Ook in Yacuma, zo blijkt nu, brengt Galardi een van zijn favoriete openingsakkoorden onstuimig tot leven. En hoe joyeus en vrijgevig: pruim die oranje-fris wordt opgelicht door mandarijn, die oranje-sensueel wordt opgelicht door saffraan.
Deze geur ligt het dichtst bij de huidige heilige drie eenheid in niche, dus een beetje voorspelbaar: saffraan, roos en oud. Maar hoe excellent uitgevoerd. Want deze roos is gelukkig niet ordinair, plat en eendimensionaal doordat haar bloemige fruitigheid wordt gekoppeld aan jasmijn, honing en bijenwas. Zoemen en glanzen zoetjes voor de basis zich kan manifesteren met oud als stralend middelpunt.

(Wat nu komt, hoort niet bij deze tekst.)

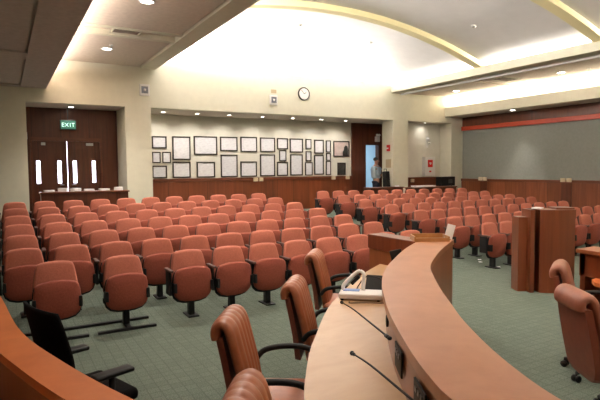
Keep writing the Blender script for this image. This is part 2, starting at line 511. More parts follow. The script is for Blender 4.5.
# vault
VX, VZ, VK = 6.9, 5.63, 0.0364
def vz(x): return VZ - VK*(x-VX)**2
bm = BM()
N = 40
xa, xb = 3.05, 12.15
a = []
for i in range(N+1):
    x = xa+(xb-xa)*i/N
    a.append([bm.verts.new((x, Y0, vz(x))), bm.verts.new((x, 15.0, vz(x))), bm.verts.new((x, 15.0, vz(x)+0.12)), bm.verts.new((x, Y0, vz(x)+0.12))])
for p, q in zip(a, a[1:]):
    for k in range(4):
        bm.faces.new((p[k], p[(k+1) % 4], q[(k+1) % 4], q[k]))
bm.faces.new(a[0]); bm.faces.new(a[-1][::-1])
struct('ceiling_vault', bm, M['vault'], 'shallow arched plaster vault over the seats', 'ceiling', True)
bm = BM()
box(bm, 2.9, 12.3, 14.9, 15.05, 4.5, 5.75)
box(bm, 3.0, 3.06, Y0, 15.0, 4.78, 5.1)
box(bm, 12.13, 12.2, Y0, 15.0, 4.4, 4.8)
box(bm, 3.64, 11.72, 14.24, 15.0, 4.60, 4.66)
struct('wall_vault', bm, M['vault'], 'end and side walls of the lit cove behind the header', 'wall')
ri = 0
for yc in (13.65, 10.25, 6.85, 3.45, 0.05, -3.35):
    bm = BM(); a = []
    hw = 0.13
    if yc == 13.65: continue
    for i in range(N+1):
        x = xa+0.1+(xb-xa-0.2)*i/N
        z = vz(x)
        a.append([bm.verts.new((x, yc-hw, z-0.13)), bm.verts.new((x, yc+hw, z-0.13)), bm.verts.new((x, yc+hw, z+0.03)), bm.verts.new((x, yc-hw, z+0.03))])
    for p, q in zip(a, a[1:]):
        for k in range(4):
            bm.faces.new((p[k], p[(k+1) % 4], q[(k+1) % 4], q[k]))
    bm.faces.new(a[0]); bm.faces.new(a[-1][::-1])
    struct('ceiling_rib' if ri == 0 else 'ceiling_rib.%03d' % ri, bm, M['rib'],
           ('pale yellow arched rib crossing the vault nearest the back wall', 'bright arched rib at the top right corner of the picture', 'arched vault rib above the lectern', 'arched vault rib above the camera', 'arched vault rib nearest the front wall')[ri], 'rib')
    ri += 1
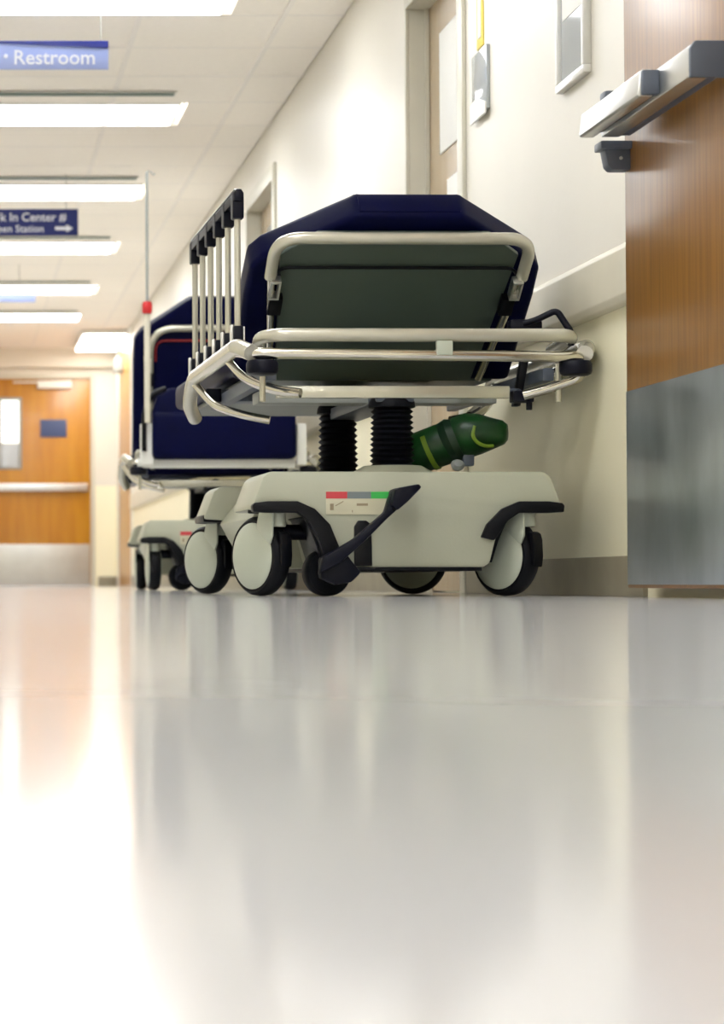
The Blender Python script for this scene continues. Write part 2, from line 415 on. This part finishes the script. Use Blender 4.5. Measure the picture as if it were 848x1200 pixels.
# ------------------------------------------------------------------ things on the right wall
t = thing('picture_frame', 'silver framed glass notice on the wall beside the near oak door', 'frame', (XW, 6.31, 1.36))
f = MB(); hw, hh, fw = .145, .43, .022
f.box(-.022, 0, -hw, hw, 0, fw, .003); f.box(-.022, 0, -hw, hw, 2 * hh - fw, 2 * hh, .003)
f.box(-.022, 0, -hw, -hw + fw, fw, 2 * hh - fw, .003); f.box(-.022, 0, hw - fw, hw, fw, 2 * hh - fw, .003)
f.build('frame', M['alu'], t)
MB().box(-.010, -.001, -hw + fw, hw - fw, fw, 2 * hh - fw).build('pane', M['glass'], t)
MB().box(-.012, -.009, -hw + .04, hw - .04, .19, 2 * hh - .04).build('paper', M['paper'], t)
t = thing('wall_plaque', 'small grey plaque with a white lower corner below a yellow strip', 'plaque', (XW, 7.44, 1.50))
MB().box(-.012, 0, -.105, .105, 0, .20, .003).build('plate', M['glass'], t)
MB().prism([(-.105, -.015), (.105, -.015), (.105, .045), (.02, .055), (-.105, .02)], -.018, -.012, 'x', .001).build('paper', M['paper'], t)['label'] = 'white paper slip at the bottom'
t = thing('wall_notice', 'narrow yellow vertical strip on the wall above the small plaque', 'notice', (XW, 7.46, 1.715))
MB().box(-.004, 0, -.045, .045, 0, .48, .001).build('card', M['yellow'], t)
MB().box(-.006, -.004, -.02, .02, .03, .45).build('stripe', M['paper'], t)

# ------------------------------------------------------------------ hanging signs
def hang_sign(label, x0, x1, y, z0, z1, m, tilt=0, dx=(.12, .12)):
    t = thing('hanging_sign', label, 'sign', ((x0 + x1) / 2, y, z1), 0, 'blue signs hung from the ceiling')
    w = (x1 - x0) / 2; h = z1 - z0
    mx = Matrix.Rotation(tilt, 4, 'X')
    b = MB().box(-w, w, -.008, .008, -h, 0, .002, mx=mx).build('panel', m, t)
    wr = MB(); wr.cyl((-w + dx[0], 0, 0), (-w + dx[0], 0, ZC - z1), .0022, n=8)
    wr2 = MB(); wr2.cyl((w - dx[1], 0, 0), (w - dx[1], 0, ZC - z1), .0022, n=8)
    wr.build('wire', M['wire'], t); wr2.build('wire', M['wire'], t)
    return t, w, h
t, w, h = hang_sign('blue hanging restroom sign with painted light glare near the top left corner', -.33, .617, 9.6, 2.108, 2.222, M['signglare'], 0, (.3, .03))  # pale face stands in for ceiling light glare on blue acrylic
MB().prism([(-w + .45, -.006), (w, -.030), (w, 0), (-w + .45, 0)], -.012, .010, 'y', .001).build('glare_free_strip', M['signblue'], t)['label'] = 'dark blue wedge of the face left without painted glare'  # the sign's own blue, where no glare is painted
text_part('lettering', 'Restroom', .082, M['lettering'], t, (w - .385, -.0085, -.094), bold=.001)
d = MB(); d.cyl((w - .415, -.008, -.062), (w - .415, -.0105, -.062), .009); d.build('bullet', M['lettering'], t)
t, w, h = hang_sign('dark blue hanging sign with two lines and an arrow', -.55, .72, 14.0, 2.075, 2.232, M['signdark'], 0, (.2, .07))
text_part('lettering', 'k In Center #', .070, M['lettering'], t, (w - .07, -.0085, -.072), align='RIGHT', bold=.0006)
text_part('lettering', 'een Station', .060, M['lettering'], t, (w - .20, -.0085, -.137), align='RIGHT', bold=.0004)
a = MB(); a.prism([(w - .135, -.125), (w - .07, -.125), (w - .07, -.138), (w - .03, -.115), (w - .07, -.092), (w - .07, -.105), (w - .135, -.105)], -.0105, -.008, 'y')
a.build('arrow', M['lettering'], t)
t, w, h = hang_sign('thin pale blue hanging sign under the fifth ceiling light', -.5, .60, 17.95, 2.150, 2.213, M['signglare'], 0)

# ------------------------------------------------------------------ stretchers
def caster(parent, px, py, heading, twin=False, seen=True):
    """swivel caster, pivot (px, py); heading = trail direction angle"""
    d = Vector((math.cos(heading), math.sin(heading), 0))          # trail direction
    nrm = Vector((d.y, -d.x, 0))                                   # face normal
    if nrm.x > 0: nrm = -nrm
    Rr = .102; c = Vector((px, py, Rr)) + d * .072
    q = Matrix((( -nrm.y, 0, nrm.x, c.x), (nrm.x, 0, nrm.y, c.y), (0, 1, 0, c.z), (0, 0, 0, 1)))   # local x = along roll, y = up, z = normal
    if (q.to_3x3().determinant()) < 0:
        for r_ in range(3): q[r_][0] = -q[r_][0]
    t_ = .026
    tyre = MB(q).lathe([(.070, -t_), (Rr - .010, -t_), (Rr - .002, -t_ + .010), (Rr, 0), (Rr - .002, t_ - .010), (Rr - .010, t_), (.070, t_)], 40).build('caster_wheel', M['tyre'], parent)
    disc = MB(q)
    for sgn in (1, -1):
        disc.lathe([(0.001, sgn * (t_ + .011)), (.05, sgn * (t_ + .010)), (.079, sgn * (t_ + .005)), (.0845, sgn * (t_ + .001)), (.084, sgn * (t_ - .006)), (0.001, sgn * (t_ - .006))], 40)
    disc.build('wheel_disc', M['disc'], tyre)
    # fork: pale shell plates rising to the stem, black arms over them
    pv = Vector((px, py, 0)); sx = (pv - c).dot(q.col[0].to_3d())
    k = 1 if sx > 0 else -1
    near = 1 if q.col[2].y < 0 or abs(q.col[2].y) < .05 else -1
    z0, z1 = sorted((near * (t_ + .002), near * (t_ + .009)))
    sh = MB(q); sh.prism([(k * .028, .070), (k * .034, .092), (k * .044, .118), (k * .098, .118), (k * .096, .05), (k * .084, .028), (k * .055, .05)], z0, z1, 'z', .003)
    sh.build('fork_shell', M['disc'], tyre)
    fk = MB(q)
    fk.prism([(k * .114, .040), (k * .108, .056), (k * .096, .062), (k * .090, .050), (k * .1035, .02), (k * .1045, -.012), (k * .112, -.03), (k * .116, 0)], -.015, .017, 'z', .004)
    fk.build('fork_guard', M['black'], tyre)
    fk = MB(q)
    fk.prism([(k * -.008, .108), (k * -.004, .128), (k * .02, .135), (k * .10, .135), (k * .10, .118), (k * .012, .108)], -.036, .036, 'z', .004)
    fk.build('fork', M['black'], tyre)
    MB().cyl((px, py, .175), (px, py, .26), .022).build('stem', M['disc'], tyre)
    return tyre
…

Ik sprak van de vierde dimensie: dat ruik je ook goed in de basis van Yacuma. Die is namelijk zoveel meer dan oud. In alfabetische volgorde: ambergris, ambrette, cistus labdanum, cypriol, eikenmos, guaiachout, gurjum-balsem, mirre, patchoeli, styrax, wierook en witte musk. Dat is dus overlopend van rijkdom zonder patserig te worden. En niet dat je deze ingrediënten er stuk voor stuk uithaalt. Maar nadat de opening en hart zijn vervlogen, merk je dat achter de oud-basis zich een nieuw parfumpanorama ophoudt waarvan je kunt genieten.
Geldt ook voor de andere vijf. Dit zijn geuren waar je mee opstaat en mee naar bed gaat. Zoveel te ervaren, zoveel te ervaren. Enzo Galardi is geen Mona di Orio; daarvoor zijn de composities te voorspelbaar en te klassiek gekaderd. Maar wel heel, heel, heel mooi gedaan. Italiaans vakwerk. En nu hou ik op met juichen. Echt geen kritiek? Nou vooruit, en een andere reden dat ik me in eerste instantie niet aangetrokken voelde: de flacons – ik kan alleen maar denken aan nagellak.